Early saturation of the geological sample. A) and B) show two measurements of IR-RF before and after a pause. Green-coloured IR-RF for a dose equivalent to 4,290 Gy is recorded just after bleaching of the sample for 7 h, and red-coloured IR-RF is recorded after the pause of several days. The units of the y-axes are similar for both figures.



The interlaboratory comparison carried out on eight IR-RF systems suggests the following:

  • The instrumental background for all devices is 33,932 ± 6729 cts · s−1 · Gy−1, except the device from Bordeaux, which yields 6840 ± 160 cts · s−1 · Gy−1. The background of ~45,000 cts · s−1 · Gy−1 and ~43,000 cts · s−1 · Gy−1 is higher for the newly manufactured lexsyg research at Oxford (in 2014) and Leipzig (in 2014), while it is lower for the Risø device (~17,853 cts · s−1 · Gy−1), likely due to the difference in signal detection conditions. As expected, background levels are higher than other variants of luminescence (e.g., OSL or IRSL) since signal detection takes place close to the beta source.

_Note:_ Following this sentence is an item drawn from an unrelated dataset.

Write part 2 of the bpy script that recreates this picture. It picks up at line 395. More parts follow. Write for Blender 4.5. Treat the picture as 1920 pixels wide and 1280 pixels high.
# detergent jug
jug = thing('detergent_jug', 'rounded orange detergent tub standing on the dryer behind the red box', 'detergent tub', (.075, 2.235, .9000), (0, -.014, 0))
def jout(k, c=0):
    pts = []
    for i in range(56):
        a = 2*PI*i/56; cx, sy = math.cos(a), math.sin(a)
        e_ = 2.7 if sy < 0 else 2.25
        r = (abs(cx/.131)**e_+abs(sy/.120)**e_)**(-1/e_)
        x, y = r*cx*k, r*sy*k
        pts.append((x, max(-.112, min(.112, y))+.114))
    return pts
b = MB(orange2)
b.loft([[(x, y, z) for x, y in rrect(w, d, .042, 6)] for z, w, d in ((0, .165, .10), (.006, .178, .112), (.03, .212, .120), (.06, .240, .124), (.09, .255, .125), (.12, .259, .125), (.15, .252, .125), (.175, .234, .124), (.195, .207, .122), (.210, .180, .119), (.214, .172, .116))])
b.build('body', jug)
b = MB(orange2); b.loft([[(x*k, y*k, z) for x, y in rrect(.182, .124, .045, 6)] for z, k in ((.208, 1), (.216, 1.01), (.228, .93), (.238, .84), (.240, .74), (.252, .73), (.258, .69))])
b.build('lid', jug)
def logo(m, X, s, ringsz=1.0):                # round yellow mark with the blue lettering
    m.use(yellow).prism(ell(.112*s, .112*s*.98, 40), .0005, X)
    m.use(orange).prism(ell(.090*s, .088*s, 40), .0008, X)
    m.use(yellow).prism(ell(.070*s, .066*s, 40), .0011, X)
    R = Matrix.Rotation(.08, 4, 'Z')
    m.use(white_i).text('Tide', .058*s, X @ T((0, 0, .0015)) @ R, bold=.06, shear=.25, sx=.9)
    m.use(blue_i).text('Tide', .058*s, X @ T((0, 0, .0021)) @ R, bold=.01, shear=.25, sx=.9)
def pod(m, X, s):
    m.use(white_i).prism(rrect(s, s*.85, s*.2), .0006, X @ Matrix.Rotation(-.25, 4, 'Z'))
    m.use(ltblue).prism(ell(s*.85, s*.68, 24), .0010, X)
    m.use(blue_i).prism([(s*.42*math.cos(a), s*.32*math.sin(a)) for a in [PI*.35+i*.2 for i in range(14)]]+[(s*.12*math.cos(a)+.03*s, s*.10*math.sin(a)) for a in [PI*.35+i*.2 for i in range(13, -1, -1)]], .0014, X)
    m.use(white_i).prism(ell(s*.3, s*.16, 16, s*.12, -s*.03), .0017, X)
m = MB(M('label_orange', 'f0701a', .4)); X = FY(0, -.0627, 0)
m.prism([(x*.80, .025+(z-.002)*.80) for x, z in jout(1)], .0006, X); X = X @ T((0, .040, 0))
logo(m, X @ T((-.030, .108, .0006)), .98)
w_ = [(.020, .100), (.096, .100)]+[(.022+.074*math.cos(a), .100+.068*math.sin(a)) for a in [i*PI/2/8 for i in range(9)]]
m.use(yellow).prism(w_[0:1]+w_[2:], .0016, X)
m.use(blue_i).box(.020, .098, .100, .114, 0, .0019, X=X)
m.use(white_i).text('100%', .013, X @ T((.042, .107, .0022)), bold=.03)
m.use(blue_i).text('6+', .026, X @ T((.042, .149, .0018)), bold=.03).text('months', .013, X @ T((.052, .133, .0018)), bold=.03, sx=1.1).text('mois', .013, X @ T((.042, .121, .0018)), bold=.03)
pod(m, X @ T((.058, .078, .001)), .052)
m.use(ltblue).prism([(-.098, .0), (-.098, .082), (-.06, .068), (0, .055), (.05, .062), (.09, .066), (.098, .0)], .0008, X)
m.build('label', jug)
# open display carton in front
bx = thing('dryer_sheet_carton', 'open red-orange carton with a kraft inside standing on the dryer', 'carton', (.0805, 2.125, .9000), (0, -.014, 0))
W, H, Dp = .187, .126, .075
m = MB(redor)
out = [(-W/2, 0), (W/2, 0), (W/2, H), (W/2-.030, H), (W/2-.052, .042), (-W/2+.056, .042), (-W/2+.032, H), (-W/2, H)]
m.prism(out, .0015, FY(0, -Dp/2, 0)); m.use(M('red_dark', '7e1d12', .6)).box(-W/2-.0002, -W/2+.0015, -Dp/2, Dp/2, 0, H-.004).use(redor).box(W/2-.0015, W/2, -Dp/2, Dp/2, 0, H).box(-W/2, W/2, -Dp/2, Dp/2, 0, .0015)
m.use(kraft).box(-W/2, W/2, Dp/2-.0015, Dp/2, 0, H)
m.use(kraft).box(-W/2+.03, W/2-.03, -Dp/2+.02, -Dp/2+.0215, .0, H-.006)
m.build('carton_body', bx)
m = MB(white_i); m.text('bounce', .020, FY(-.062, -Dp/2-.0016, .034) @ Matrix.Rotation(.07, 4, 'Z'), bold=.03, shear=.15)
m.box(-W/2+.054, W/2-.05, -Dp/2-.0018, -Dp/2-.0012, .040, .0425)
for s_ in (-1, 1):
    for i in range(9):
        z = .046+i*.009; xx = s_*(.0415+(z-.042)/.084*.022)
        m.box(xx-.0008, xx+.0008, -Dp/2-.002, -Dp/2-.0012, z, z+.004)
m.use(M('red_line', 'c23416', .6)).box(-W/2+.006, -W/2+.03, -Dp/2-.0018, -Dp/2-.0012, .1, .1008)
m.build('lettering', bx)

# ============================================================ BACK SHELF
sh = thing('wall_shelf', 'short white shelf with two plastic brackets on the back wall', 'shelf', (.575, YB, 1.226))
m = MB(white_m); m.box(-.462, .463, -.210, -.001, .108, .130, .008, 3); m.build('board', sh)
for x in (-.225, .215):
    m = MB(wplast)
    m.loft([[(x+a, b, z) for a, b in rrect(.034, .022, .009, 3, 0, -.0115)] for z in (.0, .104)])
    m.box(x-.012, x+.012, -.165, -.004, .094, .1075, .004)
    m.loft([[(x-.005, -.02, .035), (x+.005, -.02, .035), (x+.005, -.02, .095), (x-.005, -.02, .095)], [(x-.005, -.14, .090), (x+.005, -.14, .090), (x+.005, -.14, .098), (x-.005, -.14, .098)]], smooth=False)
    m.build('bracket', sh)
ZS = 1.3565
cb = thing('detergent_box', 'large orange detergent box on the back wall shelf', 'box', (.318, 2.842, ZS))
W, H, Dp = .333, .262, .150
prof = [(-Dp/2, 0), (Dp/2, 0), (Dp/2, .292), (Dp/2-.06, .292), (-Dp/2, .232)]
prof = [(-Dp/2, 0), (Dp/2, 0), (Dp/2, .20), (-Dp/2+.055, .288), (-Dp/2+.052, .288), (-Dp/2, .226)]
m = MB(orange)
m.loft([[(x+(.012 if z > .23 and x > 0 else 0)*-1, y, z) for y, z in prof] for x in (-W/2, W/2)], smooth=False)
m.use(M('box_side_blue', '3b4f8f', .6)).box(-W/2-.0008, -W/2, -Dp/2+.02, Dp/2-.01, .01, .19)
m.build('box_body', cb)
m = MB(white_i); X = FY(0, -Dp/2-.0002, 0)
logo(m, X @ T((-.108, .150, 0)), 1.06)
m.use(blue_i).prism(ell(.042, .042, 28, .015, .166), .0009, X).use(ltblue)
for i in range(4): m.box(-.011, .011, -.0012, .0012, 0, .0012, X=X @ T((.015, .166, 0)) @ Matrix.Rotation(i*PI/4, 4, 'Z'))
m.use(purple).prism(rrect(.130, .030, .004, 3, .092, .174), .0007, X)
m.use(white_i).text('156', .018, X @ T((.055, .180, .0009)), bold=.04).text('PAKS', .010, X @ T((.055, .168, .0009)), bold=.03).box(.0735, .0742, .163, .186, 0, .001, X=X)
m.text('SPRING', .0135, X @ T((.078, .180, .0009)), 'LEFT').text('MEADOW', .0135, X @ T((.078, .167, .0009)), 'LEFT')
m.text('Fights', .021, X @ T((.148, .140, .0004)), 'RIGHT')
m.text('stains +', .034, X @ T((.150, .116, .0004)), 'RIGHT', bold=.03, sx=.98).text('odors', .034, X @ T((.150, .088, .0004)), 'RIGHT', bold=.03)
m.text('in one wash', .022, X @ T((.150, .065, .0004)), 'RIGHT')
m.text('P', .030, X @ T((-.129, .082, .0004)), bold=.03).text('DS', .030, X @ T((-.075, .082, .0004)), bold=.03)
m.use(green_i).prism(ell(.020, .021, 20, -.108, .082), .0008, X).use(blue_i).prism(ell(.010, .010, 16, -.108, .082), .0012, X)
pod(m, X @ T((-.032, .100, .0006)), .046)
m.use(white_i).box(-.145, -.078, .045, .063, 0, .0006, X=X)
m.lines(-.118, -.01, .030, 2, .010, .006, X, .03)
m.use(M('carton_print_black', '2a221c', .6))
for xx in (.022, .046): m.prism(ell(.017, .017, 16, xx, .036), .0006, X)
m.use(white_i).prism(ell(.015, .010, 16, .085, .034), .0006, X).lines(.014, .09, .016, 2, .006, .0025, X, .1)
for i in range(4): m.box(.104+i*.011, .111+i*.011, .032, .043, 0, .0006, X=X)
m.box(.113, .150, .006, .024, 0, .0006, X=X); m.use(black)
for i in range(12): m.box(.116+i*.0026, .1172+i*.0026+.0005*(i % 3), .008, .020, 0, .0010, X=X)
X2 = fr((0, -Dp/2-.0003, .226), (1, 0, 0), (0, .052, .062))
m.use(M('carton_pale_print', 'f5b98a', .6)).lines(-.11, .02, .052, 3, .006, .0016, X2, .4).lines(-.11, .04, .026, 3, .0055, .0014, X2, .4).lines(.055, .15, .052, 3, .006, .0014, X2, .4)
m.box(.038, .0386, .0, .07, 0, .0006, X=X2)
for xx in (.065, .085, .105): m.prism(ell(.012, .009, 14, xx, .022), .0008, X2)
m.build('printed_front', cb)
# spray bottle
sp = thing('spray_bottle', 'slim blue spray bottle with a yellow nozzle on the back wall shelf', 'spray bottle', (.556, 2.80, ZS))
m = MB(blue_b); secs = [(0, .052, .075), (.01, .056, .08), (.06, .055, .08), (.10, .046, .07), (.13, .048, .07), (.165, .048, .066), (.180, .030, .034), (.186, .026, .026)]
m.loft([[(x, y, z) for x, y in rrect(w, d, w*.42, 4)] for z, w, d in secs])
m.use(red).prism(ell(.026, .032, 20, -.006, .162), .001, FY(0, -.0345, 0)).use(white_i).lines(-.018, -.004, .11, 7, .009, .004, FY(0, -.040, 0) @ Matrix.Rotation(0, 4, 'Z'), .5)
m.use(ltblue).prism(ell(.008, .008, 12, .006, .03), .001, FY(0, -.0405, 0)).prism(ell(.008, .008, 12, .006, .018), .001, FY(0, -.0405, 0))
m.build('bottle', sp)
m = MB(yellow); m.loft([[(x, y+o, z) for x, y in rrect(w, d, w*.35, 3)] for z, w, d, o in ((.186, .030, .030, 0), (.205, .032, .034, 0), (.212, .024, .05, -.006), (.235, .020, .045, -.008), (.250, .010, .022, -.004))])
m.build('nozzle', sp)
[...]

  • For the naturally bleached sample, RFnat > RFreg in all systems, except for the Oxford and Köln devices, which show significantly lower differences. The signal difference for most devices equates to an average dose offset of ~26.8 Gy, except for the devices at Bordeaux and Bayreuth, showing offsets of up to ~40 Gy and ~70 Gy, respectively.

  • Loss of grains and/or a change in the geometry during multiple measurements do not explain the higher RFnat in comparison to RFreg. It is concluded that the sensitivity changes due to laboratory procedures, which may cause such differences. However, the devices at Oxford and Köln do not show this change, and the reason for it is unclear.

  • As determined for the Triassic sandstone sample (~250 Ma), the saturation dose is in the range of 1265 ± 329 Gy. This is far lower than the expected minimum dose of ~500 kGy for this particular sample.

  • Preliminary examination of shallow traps showed that after giving a laboratory dose of 4290 Gy, the dose determined with IR-RF amounts to ~1900 Gy after a few days of storage. This finding needs a more detailed investigation.

  • Every device exhibits an initial rise even after measurement at an elevated temperature of 70 °C. It corresponds to an average dose of 19.01 ± 4.24 Gy for all the devices for the older sample GI326. The device at Bordeaux (24.4 ± 8.9 Gy) is on a slightly higher side while the Risø device ranges a little bit lower (15.8 ± 2.3 Gy) than the average. However, the initial rise is limited to ~3 Gy for all the devices for the modern sample LUM1225.